> **DATA BLOCK**:
━━━━

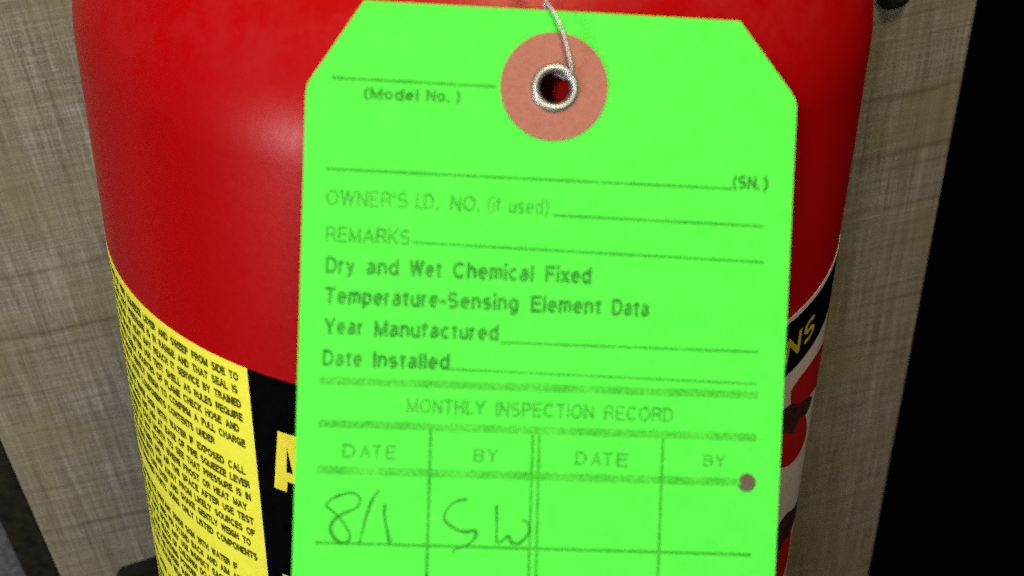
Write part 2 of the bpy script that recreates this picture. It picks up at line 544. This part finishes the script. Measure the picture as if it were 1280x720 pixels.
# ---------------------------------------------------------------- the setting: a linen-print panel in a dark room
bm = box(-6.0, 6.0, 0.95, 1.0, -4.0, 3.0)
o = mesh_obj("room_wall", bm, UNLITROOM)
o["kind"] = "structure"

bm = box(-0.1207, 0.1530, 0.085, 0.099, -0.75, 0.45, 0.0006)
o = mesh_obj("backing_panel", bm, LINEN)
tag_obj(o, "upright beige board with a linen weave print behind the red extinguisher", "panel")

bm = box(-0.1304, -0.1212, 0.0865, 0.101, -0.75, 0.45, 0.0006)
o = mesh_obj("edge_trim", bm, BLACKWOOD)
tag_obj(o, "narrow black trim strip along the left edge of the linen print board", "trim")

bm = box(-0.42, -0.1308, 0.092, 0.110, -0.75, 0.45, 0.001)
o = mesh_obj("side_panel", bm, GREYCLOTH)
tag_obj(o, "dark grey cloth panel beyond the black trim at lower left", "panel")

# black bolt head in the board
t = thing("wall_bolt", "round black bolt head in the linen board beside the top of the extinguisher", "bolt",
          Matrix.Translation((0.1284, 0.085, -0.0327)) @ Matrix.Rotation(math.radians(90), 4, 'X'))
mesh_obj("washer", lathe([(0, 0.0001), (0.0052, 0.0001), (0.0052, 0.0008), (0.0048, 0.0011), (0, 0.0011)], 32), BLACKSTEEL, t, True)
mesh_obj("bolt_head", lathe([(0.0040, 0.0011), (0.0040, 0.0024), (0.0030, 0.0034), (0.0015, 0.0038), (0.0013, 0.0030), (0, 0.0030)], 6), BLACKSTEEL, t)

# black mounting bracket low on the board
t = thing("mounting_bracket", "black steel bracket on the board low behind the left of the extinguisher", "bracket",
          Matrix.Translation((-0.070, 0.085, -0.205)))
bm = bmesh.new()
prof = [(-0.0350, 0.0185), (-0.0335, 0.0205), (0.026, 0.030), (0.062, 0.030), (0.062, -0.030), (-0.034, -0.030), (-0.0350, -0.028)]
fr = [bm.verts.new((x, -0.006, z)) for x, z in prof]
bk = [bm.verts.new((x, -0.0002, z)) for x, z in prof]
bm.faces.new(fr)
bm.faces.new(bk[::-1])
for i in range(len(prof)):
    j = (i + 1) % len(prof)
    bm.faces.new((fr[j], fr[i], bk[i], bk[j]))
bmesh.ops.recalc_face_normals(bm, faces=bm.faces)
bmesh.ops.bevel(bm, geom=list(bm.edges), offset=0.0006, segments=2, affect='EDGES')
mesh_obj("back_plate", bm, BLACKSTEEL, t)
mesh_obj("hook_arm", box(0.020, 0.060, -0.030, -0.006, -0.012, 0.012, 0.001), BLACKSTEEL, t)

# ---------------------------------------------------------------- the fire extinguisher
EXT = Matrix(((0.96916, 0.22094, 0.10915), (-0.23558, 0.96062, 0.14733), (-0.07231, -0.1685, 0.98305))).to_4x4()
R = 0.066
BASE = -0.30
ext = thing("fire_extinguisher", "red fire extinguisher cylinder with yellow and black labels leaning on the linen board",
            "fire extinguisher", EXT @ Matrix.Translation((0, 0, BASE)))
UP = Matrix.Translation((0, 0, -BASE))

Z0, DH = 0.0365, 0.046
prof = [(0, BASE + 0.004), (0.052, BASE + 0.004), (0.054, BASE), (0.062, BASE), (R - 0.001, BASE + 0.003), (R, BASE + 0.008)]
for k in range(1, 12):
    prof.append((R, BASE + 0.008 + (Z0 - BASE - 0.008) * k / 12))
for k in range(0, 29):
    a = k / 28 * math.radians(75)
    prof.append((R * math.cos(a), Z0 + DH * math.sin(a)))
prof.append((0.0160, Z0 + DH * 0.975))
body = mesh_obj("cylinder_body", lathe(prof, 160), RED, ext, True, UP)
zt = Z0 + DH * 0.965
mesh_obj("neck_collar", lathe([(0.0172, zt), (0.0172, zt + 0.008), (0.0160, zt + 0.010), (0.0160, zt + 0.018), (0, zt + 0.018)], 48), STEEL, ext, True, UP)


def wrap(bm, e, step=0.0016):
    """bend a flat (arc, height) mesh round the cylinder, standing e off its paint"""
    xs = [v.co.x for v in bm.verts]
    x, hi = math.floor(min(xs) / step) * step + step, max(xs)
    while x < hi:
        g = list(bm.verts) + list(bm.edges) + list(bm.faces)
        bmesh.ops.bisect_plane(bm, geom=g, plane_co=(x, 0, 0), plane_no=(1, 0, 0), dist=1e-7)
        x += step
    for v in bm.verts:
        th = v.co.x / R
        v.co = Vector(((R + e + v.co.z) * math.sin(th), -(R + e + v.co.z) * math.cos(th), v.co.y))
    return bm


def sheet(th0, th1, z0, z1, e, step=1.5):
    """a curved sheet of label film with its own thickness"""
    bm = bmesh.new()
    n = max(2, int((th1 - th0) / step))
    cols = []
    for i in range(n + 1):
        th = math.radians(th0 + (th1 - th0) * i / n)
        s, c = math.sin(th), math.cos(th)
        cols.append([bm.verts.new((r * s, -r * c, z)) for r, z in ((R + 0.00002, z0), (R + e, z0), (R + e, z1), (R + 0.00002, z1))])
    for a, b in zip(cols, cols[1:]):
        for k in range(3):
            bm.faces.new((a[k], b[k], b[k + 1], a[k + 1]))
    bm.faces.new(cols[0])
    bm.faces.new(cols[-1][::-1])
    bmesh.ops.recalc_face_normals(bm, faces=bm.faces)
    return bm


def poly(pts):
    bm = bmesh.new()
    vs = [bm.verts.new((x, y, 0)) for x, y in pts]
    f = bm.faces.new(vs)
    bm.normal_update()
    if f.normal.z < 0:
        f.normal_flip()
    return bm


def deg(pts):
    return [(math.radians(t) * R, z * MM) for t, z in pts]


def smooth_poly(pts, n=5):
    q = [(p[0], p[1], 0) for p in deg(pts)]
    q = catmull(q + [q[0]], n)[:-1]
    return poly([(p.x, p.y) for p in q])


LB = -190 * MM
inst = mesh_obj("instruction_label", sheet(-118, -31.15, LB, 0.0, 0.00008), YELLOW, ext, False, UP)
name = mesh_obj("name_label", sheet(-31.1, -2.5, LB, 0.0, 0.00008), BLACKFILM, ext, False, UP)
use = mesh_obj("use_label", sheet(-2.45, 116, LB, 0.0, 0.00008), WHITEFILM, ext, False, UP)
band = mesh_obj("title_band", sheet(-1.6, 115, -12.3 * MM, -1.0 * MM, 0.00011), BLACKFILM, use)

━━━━

> **BRIEF**:
Transcribe the whole listing exactly. Pictures are excluded.

> **SOLUTION TO THIS TASK**:
Write part 2 of the bpy script that recreates this picture. It picks up at line 544. This part finishes the script. Measure the picture as if it were 1280x720 pixels.
# ---------------------------------------------------------------- the setting: a linen-print panel in a dark room
bm = box(-6.0, 6.0, 0.95, 1.0, -4.0, 3.0)
o = mesh_obj("room_wall", bm, UNLITROOM)
o["kind"] = "structure"

bm = box(-0.1207, 0.1530, 0.085, 0.099, -0.75, 0.45, 0.0006)
o = mesh_obj("backing_panel", bm, LINEN)
tag_obj(o, "upright beige board with a linen weave print behind the red extinguisher", "panel")

bm = box(-0.1304, -0.1212, 0.0865, 0.101, -0.75, 0.45, 0.0006)
o = mesh_obj("edge_trim", bm, BLACKWOOD)
tag_obj(o, "narrow black trim strip along the left edge of the linen print board", "trim")

bm = box(-0.42, -0.1308, 0.092, 0.110, -0.75, 0.45, 0.001)
o = mesh_obj("side_panel", bm, GREYCLOTH)
tag_obj(o, "dark grey cloth panel beyond the black trim at lower left", "panel")

# black bolt head in the board
t = thing("wall_bolt", "round black bolt head in the linen board beside the top of the extinguisher", "bolt",
          Matrix.Translation((0.1284, 0.085, -0.0327)) @ Matrix.Rotation(math.radians(90), 4, 'X'))
mesh_obj("washer", lathe([(0, 0.0001), (0.0052, 0.0001), (0.0052, 0.0008), (0.0048, 0.0011), (0, 0.0011)], 32), BLACKSTEEL, t, True)
mesh_obj("bolt_head", lathe([(0.0040, 0.0011), (0.0040, 0.0024), (0.0030, 0.0034), (0.0015, 0.0038), (0.0013, 0.0030), (0, 0.0030)], 6), BLACKSTEEL, t)

# black mounting bracket low on the board
t = thing("mounting_bracket", "black steel bracket on the board low behind the left of the extinguisher", "bracket",
          Matrix.Translation((-0.070, 0.085, -0.205)))
bm = bmesh.new()
prof = [(-0.0350, 0.0185), (-0.0335, 0.0205), (0.026, 0.030), (0.062, 0.030), (0.062, -0.030), (-0.034, -0.030), (-0.0350, -0.028)]
fr = [bm.verts.new((x, -0.006, z)) for x, z in prof]
bk = [bm.verts.new((x, -0.0002, z)) for x, z in prof]
bm.faces.new(fr)
bm.faces.new(bk[::-1])
for i in range(len(prof)):
    j = (i + 1) % len(prof)
    bm.faces.new((fr[j], fr[i], bk[i], bk[j]))
bmesh.ops.recalc_face_normals(bm, faces=bm.faces)
bmesh.ops.bevel(bm, geom=list(bm.edges), offset=0.0006, segments=2, affect='EDGES')
mesh_obj("back_plate", bm, BLACKSTEEL, t)
mesh_obj("hook_arm", box(0.020, 0.060, -0.030, -0.006, -0.012, 0.012, 0.001), BLACKSTEEL, t)

# ---------------------------------------------------------------- the fire extinguisher
EXT = Matrix(((0.96916, 0.22094, 0.10915), (-0.23558, 0.96062, 0.14733), (-0.07231, -0.1685, 0.98305))).to_4x4()
R = 0.066
BASE = -0.30
ext = thing("fire_extinguisher", "red fire extinguisher cylinder with yellow and black labels leaning on the linen board",
            "fire extinguisher", EXT @ Matrix.Translation((0, 0, BASE)))
UP = Matrix.Translation((0, 0, -BASE))

Z0, DH = 0.0365, 0.046
prof = [(0, BASE + 0.004), (0.052, BASE + 0.004), (0.054, BASE), (0.062, BASE), (R - 0.001, BASE + 0.003), (R, BASE + 0.008)]
for k in range(1, 12):
    prof.append((R, BASE + 0.008 + (Z0 - BASE - 0.008) * k / 12))
for k in range(0, 29):
    a = k / 28 * math.radians(75)
    prof.append((R * math.cos(a), Z0 + DH * math.sin(a)))
prof.append((0.0160, Z0 + DH * 0.975))
body = mesh_obj("cylinder_body", lathe(prof, 160), RED, ext, True, UP)
zt = Z0 + DH * 0.965
mesh_obj("neck_collar", lathe([(0.0172, zt), (0.0172, zt + 0.008), (0.0160, zt + 0.010), (0.0160, zt + 0.018), (0, zt + 0.018)], 48), STEEL, ext, True, UP)


def wrap(bm, e, step=0.0016):
    """bend a flat (arc, height) mesh round the cylinder, standing e off its paint"""
    xs = [v.co.x for v in bm.verts]
    x, hi = math.floor(min(xs) / step) * step + step, max(xs)
    while x < hi:
        g = list(bm.verts) + list(bm.edges) + list(bm.faces)
        bmesh.ops.bisect_plane(bm, geom=g, plane_co=(x, 0, 0), plane_no=(1, 0, 0), dist=1e-7)
        x += step
    for v in bm.verts:
        th = v.co.x / R
        v.co = Vector(((R + e + v.co.z) * math.sin(th), -(R + e + v.co.z) * math.cos(th), v.co.y))
    return bm


def sheet(th0, th1, z0, z1, e, step=1.5):
    """a curved sheet of label film with its own thickness"""
    bm = bmesh.new()
    n = max(2, int((th1 - th0) / step))
    cols = []
    for i in range(n + 1):
        th = math.radians(th0 + (th1 - th0) * i / n)
        s, c = math.sin(th), math.cos(th)
        cols.append([bm.verts.new((r * s, -r * c, z)) for r, z in ((R + 0.00002, z0), (R + e, z0), (R + e, z1), (R + 0.00002, z1))])
    for a, b in zip(cols, cols[1:]):
        for k in range(3):
            bm.faces.new((a[k], b[k], b[k + 1], a[k + 1]))
    bm.faces.new(cols[0])
    bm.faces.new(cols[-1][::-1])
    bmesh.ops.recalc_face_normals(bm, faces=bm.faces)
    return bm


def poly(pts):
    bm = bmesh.new()
    vs = [bm.verts.new((x, y, 0)) for x, y in pts]
    f = bm.faces.new(vs)
    bm.normal_update()
    if f.normal.z < 0:
        f.normal_flip()
    return bm


def deg(pts):
    return [(math.radians(t) * R, z * MM) for t, z in pts]


def smooth_poly(pts, n=5):
    q = [(p[0], p[1], 0) for p in deg(pts)]
    q = catmull(q + [q[0]], n)[:-1]
    return poly([(p.x, p.y) for p in q])


LB = -190 * MM
inst = mesh_obj("instruction_label", sheet(-118, -31.15, LB, 0.0, 0.00008), YELLOW, ext, False, UP)
name = mesh_obj("name_label", sheet(-31.1, -2.5, LB, 0.0, 0.00008), BLACKFILM, ext, False, UP)
use = mesh_obj("use_label", sheet(-2.45, 116, LB, 0.0, 0.00008), WHITEFILM, ext, False, UP)
band = mesh_obj("title_band", sheet(-1.6, 115, -12.3 * MM, -1.0 * MM, 0.00011), BLACKFILM, use)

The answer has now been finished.